Community, Diversity, Sustainability and other Overused Words
There's just no housing here to add 50,000 primary jobs, let alone roads to handle the traffic
As it became clear that Amazon would split it's "HQ2" between Arlington, Virginia and Long Island City, Queens, it also became clear that overcrowded Los Angeles has dodged a bullet.
Los Angeles is already home to about 39,000 Amazon employees, reports the Los Angeles Times, who work in its film division in Culver City, in other film production facilities, in Whole Foods Markets and the like.
Where on earth where these employees going to live? In the new $5000 a month one bedroom apartments under construction near the 405 and the 10 interchange? Not likely.
How were they going to commute through boulevards that are already at a standstill? What would their presence have done to those of us who already live and commute in LA? I think you already know the answers to those questions.

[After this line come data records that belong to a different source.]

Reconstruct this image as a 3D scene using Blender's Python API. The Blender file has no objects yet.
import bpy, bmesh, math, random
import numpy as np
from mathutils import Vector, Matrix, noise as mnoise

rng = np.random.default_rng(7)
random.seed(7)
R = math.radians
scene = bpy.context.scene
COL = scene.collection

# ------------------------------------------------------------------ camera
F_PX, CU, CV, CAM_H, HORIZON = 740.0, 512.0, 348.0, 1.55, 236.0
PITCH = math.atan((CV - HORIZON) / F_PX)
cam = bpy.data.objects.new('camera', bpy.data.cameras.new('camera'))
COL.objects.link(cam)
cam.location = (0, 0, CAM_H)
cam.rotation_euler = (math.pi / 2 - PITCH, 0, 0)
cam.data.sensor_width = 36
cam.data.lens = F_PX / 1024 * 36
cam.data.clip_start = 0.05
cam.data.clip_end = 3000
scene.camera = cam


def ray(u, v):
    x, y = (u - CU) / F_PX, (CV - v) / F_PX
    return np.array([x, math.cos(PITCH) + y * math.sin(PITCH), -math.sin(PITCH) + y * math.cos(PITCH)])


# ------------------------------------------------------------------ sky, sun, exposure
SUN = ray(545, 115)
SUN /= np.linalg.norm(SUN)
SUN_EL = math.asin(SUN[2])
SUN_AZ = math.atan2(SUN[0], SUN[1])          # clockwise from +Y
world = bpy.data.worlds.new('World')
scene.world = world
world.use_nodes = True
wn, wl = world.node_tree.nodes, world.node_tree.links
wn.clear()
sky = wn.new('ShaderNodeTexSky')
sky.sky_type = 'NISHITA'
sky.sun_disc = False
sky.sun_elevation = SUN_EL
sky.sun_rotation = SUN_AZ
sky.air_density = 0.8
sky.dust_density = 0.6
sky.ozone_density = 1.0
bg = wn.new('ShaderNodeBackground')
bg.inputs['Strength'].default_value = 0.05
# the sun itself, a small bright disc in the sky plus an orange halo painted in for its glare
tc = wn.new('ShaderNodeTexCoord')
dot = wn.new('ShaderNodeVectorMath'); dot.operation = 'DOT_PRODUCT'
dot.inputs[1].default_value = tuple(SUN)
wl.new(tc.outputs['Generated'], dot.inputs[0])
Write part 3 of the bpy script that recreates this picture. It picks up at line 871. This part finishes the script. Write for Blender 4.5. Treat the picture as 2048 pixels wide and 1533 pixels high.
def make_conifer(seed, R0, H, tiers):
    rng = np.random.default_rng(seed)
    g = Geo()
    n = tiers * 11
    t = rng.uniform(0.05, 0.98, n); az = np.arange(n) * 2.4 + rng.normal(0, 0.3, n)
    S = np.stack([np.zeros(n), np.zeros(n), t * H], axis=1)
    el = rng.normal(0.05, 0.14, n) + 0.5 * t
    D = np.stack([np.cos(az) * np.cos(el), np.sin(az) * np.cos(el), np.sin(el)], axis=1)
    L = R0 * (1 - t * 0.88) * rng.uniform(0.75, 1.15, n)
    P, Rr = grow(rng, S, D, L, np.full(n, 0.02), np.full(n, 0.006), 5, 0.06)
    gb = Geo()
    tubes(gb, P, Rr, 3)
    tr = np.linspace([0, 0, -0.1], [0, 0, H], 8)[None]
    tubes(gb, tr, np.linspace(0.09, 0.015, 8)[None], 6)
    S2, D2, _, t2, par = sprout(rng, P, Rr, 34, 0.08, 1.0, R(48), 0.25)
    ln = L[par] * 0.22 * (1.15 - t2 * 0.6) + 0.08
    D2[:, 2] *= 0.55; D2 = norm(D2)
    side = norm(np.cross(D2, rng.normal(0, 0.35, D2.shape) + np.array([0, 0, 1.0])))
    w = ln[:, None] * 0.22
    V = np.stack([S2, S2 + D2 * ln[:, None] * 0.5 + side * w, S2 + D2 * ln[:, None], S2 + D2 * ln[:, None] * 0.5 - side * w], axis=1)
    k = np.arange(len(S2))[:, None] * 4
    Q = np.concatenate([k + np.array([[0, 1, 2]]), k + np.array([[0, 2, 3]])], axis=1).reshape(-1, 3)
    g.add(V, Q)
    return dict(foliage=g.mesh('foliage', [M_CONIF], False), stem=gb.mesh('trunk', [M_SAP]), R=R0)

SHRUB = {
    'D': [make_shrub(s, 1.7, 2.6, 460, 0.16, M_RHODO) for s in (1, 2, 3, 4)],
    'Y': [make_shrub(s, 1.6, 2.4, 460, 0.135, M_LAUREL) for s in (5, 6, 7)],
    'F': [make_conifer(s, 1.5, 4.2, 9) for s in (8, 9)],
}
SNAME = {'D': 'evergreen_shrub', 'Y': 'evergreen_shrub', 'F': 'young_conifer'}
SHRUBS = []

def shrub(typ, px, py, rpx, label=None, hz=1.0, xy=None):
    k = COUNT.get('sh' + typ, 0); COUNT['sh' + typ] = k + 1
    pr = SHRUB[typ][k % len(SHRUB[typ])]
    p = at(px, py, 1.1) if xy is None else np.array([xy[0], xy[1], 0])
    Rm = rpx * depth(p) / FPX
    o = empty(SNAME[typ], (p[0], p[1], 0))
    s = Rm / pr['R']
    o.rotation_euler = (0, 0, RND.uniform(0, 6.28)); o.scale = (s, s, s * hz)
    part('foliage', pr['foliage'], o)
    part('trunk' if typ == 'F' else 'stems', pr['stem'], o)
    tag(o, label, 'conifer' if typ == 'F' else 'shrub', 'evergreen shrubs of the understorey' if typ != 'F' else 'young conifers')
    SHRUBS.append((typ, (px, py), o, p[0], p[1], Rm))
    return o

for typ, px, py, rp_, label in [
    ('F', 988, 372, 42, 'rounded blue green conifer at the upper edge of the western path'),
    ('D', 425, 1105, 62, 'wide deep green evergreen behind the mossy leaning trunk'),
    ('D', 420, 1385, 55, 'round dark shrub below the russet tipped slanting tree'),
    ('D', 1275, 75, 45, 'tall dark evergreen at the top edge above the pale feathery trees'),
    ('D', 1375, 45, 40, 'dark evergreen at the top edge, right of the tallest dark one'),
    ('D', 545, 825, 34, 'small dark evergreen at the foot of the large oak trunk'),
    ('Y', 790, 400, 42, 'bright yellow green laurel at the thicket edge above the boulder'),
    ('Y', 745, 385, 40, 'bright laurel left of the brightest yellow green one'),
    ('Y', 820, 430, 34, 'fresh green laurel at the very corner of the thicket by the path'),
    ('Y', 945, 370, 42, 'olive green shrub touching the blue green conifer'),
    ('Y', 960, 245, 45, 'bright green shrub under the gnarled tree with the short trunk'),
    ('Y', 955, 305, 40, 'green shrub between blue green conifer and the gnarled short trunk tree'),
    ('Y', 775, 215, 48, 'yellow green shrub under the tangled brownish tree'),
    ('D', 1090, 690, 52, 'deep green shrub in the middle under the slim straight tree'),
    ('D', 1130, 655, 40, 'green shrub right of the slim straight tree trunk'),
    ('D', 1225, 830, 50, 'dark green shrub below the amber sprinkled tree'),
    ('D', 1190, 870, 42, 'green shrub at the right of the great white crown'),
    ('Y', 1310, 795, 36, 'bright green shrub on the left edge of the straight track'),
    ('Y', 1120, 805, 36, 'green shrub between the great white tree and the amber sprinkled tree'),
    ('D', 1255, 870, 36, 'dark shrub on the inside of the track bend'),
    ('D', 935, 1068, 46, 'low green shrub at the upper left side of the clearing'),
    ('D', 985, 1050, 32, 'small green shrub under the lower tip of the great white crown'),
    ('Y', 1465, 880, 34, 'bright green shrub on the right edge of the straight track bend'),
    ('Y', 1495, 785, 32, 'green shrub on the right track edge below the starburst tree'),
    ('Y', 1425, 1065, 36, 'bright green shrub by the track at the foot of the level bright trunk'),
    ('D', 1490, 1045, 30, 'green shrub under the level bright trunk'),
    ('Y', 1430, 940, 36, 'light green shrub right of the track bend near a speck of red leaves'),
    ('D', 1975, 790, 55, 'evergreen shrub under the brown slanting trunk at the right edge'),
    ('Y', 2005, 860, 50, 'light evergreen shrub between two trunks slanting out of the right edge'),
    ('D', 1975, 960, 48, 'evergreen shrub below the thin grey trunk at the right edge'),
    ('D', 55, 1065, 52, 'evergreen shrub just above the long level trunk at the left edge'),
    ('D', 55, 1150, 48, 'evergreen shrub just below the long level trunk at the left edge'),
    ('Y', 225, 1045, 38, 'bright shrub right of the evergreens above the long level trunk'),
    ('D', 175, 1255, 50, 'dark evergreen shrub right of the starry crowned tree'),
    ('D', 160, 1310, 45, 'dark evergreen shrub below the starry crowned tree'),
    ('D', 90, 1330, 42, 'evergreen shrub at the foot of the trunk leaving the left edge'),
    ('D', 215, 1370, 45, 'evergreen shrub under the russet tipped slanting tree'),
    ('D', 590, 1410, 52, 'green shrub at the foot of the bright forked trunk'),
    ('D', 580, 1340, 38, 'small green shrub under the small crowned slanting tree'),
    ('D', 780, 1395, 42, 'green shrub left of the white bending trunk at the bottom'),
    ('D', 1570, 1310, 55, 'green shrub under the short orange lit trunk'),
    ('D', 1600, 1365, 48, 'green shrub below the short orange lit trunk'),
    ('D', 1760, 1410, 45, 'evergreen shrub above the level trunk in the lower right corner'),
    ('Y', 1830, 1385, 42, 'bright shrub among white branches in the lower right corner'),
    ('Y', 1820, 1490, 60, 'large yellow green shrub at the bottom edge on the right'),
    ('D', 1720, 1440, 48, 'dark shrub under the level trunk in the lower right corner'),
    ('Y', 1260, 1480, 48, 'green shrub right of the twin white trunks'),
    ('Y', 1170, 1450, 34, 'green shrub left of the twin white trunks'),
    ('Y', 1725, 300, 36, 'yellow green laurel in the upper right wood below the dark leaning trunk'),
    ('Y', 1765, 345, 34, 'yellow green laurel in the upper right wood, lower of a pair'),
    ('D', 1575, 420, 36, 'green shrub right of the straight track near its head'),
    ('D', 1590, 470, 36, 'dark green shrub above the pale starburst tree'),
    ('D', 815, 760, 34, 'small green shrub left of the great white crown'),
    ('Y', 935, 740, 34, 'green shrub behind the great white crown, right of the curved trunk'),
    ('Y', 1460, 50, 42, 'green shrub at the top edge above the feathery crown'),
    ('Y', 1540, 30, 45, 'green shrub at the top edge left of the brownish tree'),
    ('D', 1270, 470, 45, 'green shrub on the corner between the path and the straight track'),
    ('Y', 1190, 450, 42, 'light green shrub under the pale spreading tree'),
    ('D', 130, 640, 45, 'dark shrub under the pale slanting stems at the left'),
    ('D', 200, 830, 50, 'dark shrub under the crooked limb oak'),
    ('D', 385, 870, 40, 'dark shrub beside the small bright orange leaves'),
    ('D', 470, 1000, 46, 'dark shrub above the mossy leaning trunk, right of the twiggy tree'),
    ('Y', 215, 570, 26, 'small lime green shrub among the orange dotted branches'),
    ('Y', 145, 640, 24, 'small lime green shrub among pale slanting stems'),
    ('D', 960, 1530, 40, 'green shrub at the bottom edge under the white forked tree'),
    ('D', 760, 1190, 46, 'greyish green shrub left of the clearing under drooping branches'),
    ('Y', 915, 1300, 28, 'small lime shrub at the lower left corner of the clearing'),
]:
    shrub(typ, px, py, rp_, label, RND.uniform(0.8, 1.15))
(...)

But now, with Amazon's decision to expand across the continent from its Seattle home, splitting its new corporate footprint between New York City and northern Virginia - plus some jobs in Nashville - the City of Angels is not so much indulging in a pity party as offering up a collective shrug. Even the project's biggest local boosters don't seem to view the decision as a fatal snub.
Nashville got a phone center with 5000 employees. Each city had to suck up to Amazon. Crystal City changed its name to "National Landing," apparently in honor of the Reagan National Airport nearby. The County of Arlington will have to build a bridge from the new HQ to the airport.
Not everyone in the winning city's appeared thrilled. "There's something doubly brutal about all those regional mayors first being given false hope they might have a chance, *then* having to watch NY people be like "noooo, please, not the Amazon HQ, this is such a nightmare for us", tweeted Tom Gara.
NYC is being starved of resources by the wealthiest few & biggest corporations. Our city is crumbling. We can't pay for: Public Housing, the subway and public services," tweeted Nomiki Konst. "Offering a tax deal to the Amazon is a disservice to New Yorkers. It's disaster capitalism. I do not support."
In fact, the headquarters contest was arguably a small part of a vast dispersal strategy as the $178-billion company grows at breakneck speed across the globe, gobbles up other companies, launches new endeavors and engages in a fierce completion for tech talent with Google, Facebook, Microsoft and others.
Just 45,000 Amazon employees, in a worldwide workforce of about 613,000, are based in Seattle. California is a close second with 39,000 Amazon staffers - not counting the thousands who work for Whole Foods and other subsidiaries. The company says it has invested more than $19 billion in the Golden State since 2011.
Three of the company's 18 North American tech hubs are in California - in the Bay Area, Los Angeles and San Diego with nearly 10,000 workers at Amazon Devices, Amazon Web Services, Amazon Studios, Prime Video, Amazon Game Studios, the Alexa voice-activated service and IMDb, the movie and television database. Irvine offices also staff Alexa, cloud computing and game operations.